Sunday, May 3, 2020

"Could Phoenix survive a water crisis?"

No.
From a dozen years ago:
February 2009 
Las Vegas Running Out of Water Means Dimming Los Angeles Lights
 The Las Vegas metro population is approximately two million.
Building cities in the desert is stupid.
The extent of the arid region is even larger than this map portrays (from DesertUSA):



And from The Counter, January 29, 2020:
There is a limited and shrinking supply, growing demand, and a long-run picture that looks, from many angles, hopelessly apocalyptic. Inside the elaborate, diverse, and ever-evolving effort to manage water in what some have called “America’s least sustainable city.”
An hour north of Phoenix, Arizona, Chip Norton drives his truck toward the Verde River. Norton spent the last decade of his career as a public works contractor for water facilities. He retired in 2008. Even so, at 9 a.m. on a Saturday in early June, he is already immersed in his new work, checking on barley fields.

Norton leaves the paved road and traces along a grain field. He parks and steps from the truck, his boots raising dust.

“Amber waves of grain,” he says, moving into a golden ocean of stalks. “All this is malt barley.”
Norton plucks a barley head and spins it between his fingers. One of his business partners, Hauser and Hauser Farms, will start to harvest this crop about a week after I meet him, when its moisture level falls a notch or two below 15 percent. “In Arizona,” Norton says, “that’s not a problem.”

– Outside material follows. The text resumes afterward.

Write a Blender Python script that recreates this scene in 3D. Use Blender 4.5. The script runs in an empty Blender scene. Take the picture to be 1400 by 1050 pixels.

Norton is the president of two-year-old Sinagua Malt. He contracts with local farms for malt barley, which, once harvested, his team will then malt in their nearby Camp Verde, Arizona facility before selling mostly to Phoenix-based craft brewers. The Verde Valley farmers Norton works with have replaced a total of between 125 and 150 acres of feed-corn and alfalfa with malt barley. Sinagua barley is grown in a way that keys into the natural cycles of the Verde River. For his work, Norton doesn’t take a salary. What he seeks is proof of concept. He wants to show that his operation, writ far and large, has the potential to help sustain rivers like the Verde—a crucial Arizona waterway that provides to Metro Phoenix.
Walking parts of Phoenix today, you might spot the ruins of an ancient canal, but probably not. Phoenix expanded so fast in the 20th century that developers razed structures built by the Hohokam, prehistoric North American Indians who lived in present-day central and southern Arizona as early as the 3rd century, until laws were enacted to protect what remained. In 1920, before the building boom began, Phoenix was home to 29,000 people—fewer than the area supported 800 years before. By 1950, Phoenix had grown to 107,000 people; by 1960, to 439,000. And today, Phoenix is home to 1,660,000 people, making it the fifth-largest city in the country. The suburban towns around the city—which, together with Phoenix, are collectively known as Metro Phoenix—house some 4.5 million human souls. And today, just like in the past, the good people of this Sonoran basin face immense resource challenges.

These challenges threaten the desert metropolis’s sustainability, in both the near and distant future. By 2100, city summer temperatures are projected to have risen by 9.2 degrees. (July days already average 104 degrees.) Many of Phoenix’s sustainability obstacles are tied to food systems: farming, transportation, recycling. But the most elemental and harrowing issue that city leaders will have to face reaches back not only to the Hohokam, but to the very meaning of “desert.”
Water. The main issue is water. In Metro Phoenix, everyday dihydrogen monoxide will soon be liquid gold....
....MUCH MORE

The population of the Phoenix Metropolitan Area is something like 4.7 million people.